[Tribune] L'autonomie des sociétés à l'épreuve de la rupture brutale
Publié par Me Nicolas Lisimachio, avocat associé le - mis à jour à
Lors d'une rupture brutale des relations commerciales, les plaideurs oublient souvent qu'une société est juridiquement autonome. Ce principe, appliqué récemment par la Cour de cassation, écarte-t-il vraiment le risque de contagion ?
Par Me Nicolas Lisimachio, avocat associé, Brunswick Société d'Avocats
Me Nicolas Lisimachio est spécialisé dans le contentieux des affaires et plus particulièrement dans la résolution des différends commerciaux (notamment la rupture brutale des relations commerciales établies, la concurrence déloyale et le recouvrement de créances).
Le régime de la rupture brutale des relations commerciales établies (RBRCE) sanctionne, par une condamnation à des dommages et intérêts, la rupture de relations commerciales stables et continues sans que celle-ci soit assortie d'un délai préalable suffisant, tenant compte de l'ancienneté et des spécificités de ces relations (par exemple, dépendance économique de la victime). Appliqué à ce régime, le principe de l'autonomie des sociétés interdit qu'une confusion soit faite, y compris au sein d'un groupe, entre les relations commerciales entretenues par différentes sociétés.
Citons un exemple : si les sociétés B et C, entités appartenant à un même groupe, rompent brutalement les relations qu'elles entretiennent avec A, cette dernière ne pourra pas cumuler la durée de chacune desdites relations pour se prévaloir d'une ancienneté plus importante et, donc, d'un préavis plus long. Dans le même ordre d'idées, si l'entreprise A est en état de dépendance économique uniquement à l'égard de B, elle ne peut mettre en avant cette circonstance auprès de C.
L'immixtion, une tentation à proscrire
Attention cependant, car il est fréquent qu'une société mère s'immisce dans la gestion de sa filiale et décide, à sa place, de rompre certaines de ses relations commerciales. Et parfois brutalement. Dans un tel cas, engage-t-elle sa propre responsabilité ? La jurisprudence reste hésitante, mais le risque ne peut être écarté, en particulier si la mère ne s'est pas contentée de notifier la rupture, mais a participé activement à la relation commerciale aux côtés de sa fille (paiement des factures, réception des marchandises, etc.)
La prudence est de mise envers l'hérédité
Enfin, l'autonomie des sociétés ne fait pas obstacle à ce que des relations commerciales entretenues par une première entreprise soient réputées poursuivies par une seconde, pourtant juridiquement distincte. Tel est notamment le cas lors d'une cession de fonds de commerce, d'une transmission universelle de patrimoine ou même si un contrat prévoit expressément la poursuite de ces relations commerciales.

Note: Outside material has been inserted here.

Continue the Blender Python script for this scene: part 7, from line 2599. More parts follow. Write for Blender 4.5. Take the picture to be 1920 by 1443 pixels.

Le remplacement de l'une des parties à la relation d'affaires initiale est alors indifférent dans l'application du régime de la RBRCE, dès lors que les nouveaux partenaires se sont placés dans la continuité de celle-ci. Ces derniers pourront alors, en cas de rupture brutale, se prévaloir de toutes les caractéristiques de la relation originelle, s'agissant, notamment, de la détermination de l'ancienneté.
Ce qu'il faut retenir...
+ Les circonstances d'une rupture doivent s'apprécier au niveau de chaque société, prise individuellement.
+ Attention aux risques liés à l'immixtion d'une société mère dans la conduite des affaires de sa fille.
+ Les relations nouées avec une première entreprise peuvent être prises en compte lorsqu'elles ont été poursuivies par une seconde entreprise.